Our Story
The Kentucky Historical Society (KHS) was formed in 1836 by a group of prominent Kentuckians intent on preserving the history of the commonwealth. It was chartered as the state society in 1838 and began to collect books and printed materials. The Society became an agency of Kentucky state government in the early 1950s. 

KHS, an agency of the Kentucky Tourism, Arts and Heritage Cabinet, has more than 3,300 members to whom it provides support and educational services. Outreach programs collaborate with more than 430 local historical organizations. KHS is administered by an executive committee, and supported by the KHS Foundation, a 501(c)(3) organization. 

Our Mission
KHS engages people in the exploration of the commonwealth's diverse heritage. Through comprehensive and innovative services, interpretive programs and stewardship, we provide connections to the past, perspective on the present and inspiration for the future.

Our Vision
The Kentucky Historical Society will be the recognized leader in helping people understand, cherish and share Kentucky's stories.

Our Work
KHS collects, preserves, conserves, interprets and shares information, memories and materials from Kentucky's past to assist those interested in exploring and preserving that heritage. KHS is guided in its work by a new strategic plan, in effect July 1, 2010 through June 30, 2013.

History of the Building
Gideon Shryock, an early Kentucky architect, designed the Old State Capitol when he was only 25 years old. Shryock used architectural symbolism to connect the vigorous frontier state of Kentucky with the ideals of classical Greek democracy. The building, which introduced Greek-Revival architecture to the United States west of the Appalachian Mountains, is widely recognized as a beautiful masterpiece of 19th-century American architecture and boasts a self-supporting stone stairway, a light-flooded rotunda and dual legislative chambers.

This was the only pro-Union state capitol occupied by the Confederate army during the Civil War.
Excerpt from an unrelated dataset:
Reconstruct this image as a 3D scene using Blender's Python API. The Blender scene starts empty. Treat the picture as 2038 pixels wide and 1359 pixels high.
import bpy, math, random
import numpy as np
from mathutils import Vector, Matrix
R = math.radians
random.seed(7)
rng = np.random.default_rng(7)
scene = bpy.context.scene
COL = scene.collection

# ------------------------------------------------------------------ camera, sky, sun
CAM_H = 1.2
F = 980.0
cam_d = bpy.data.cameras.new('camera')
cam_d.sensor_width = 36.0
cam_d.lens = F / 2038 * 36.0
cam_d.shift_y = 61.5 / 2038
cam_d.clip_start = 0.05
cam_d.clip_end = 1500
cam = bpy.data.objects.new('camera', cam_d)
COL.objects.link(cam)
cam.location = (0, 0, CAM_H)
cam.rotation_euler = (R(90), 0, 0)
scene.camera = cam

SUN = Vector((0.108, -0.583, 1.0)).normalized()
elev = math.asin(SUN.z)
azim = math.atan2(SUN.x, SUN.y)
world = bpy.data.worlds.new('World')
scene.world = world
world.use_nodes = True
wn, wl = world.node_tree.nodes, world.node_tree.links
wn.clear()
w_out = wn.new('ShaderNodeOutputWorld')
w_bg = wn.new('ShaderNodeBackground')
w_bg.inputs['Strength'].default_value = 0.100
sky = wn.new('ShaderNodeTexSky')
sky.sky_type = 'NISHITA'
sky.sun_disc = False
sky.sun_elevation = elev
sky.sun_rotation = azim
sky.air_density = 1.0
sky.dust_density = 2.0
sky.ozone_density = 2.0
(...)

Plans to swear in a Confederate governor and establish a Confederate state government were ruined by the approach of the Union army just days before the Battle of Perryville in 1862.

In the aftermath of the bitterly contested gubernatorial election in 1899, the state legislature met here in 1900 to decide the winner. An assassin, hiding in an office in the Old Capitol Annex next door, shot the Democratic claimant, William Goebel, as he approached the Capitol. Armed citizens and State Guard soldiers occupied the grounds, and here for a time Kentuckians threatened to fight their own miniature civil war. A plaque marks the site outside the building where Goebel, the only governor in United States history to be assassinated while in office, fell.

Replaced by the New Capitol in South Frankfort early in the 20th-century, the building has served as the home of the Kentucky Historical Society since 1920. The subject of extensive restoration work since the early 1970s, the Old State Capitol looks today much as it did in the 1850s.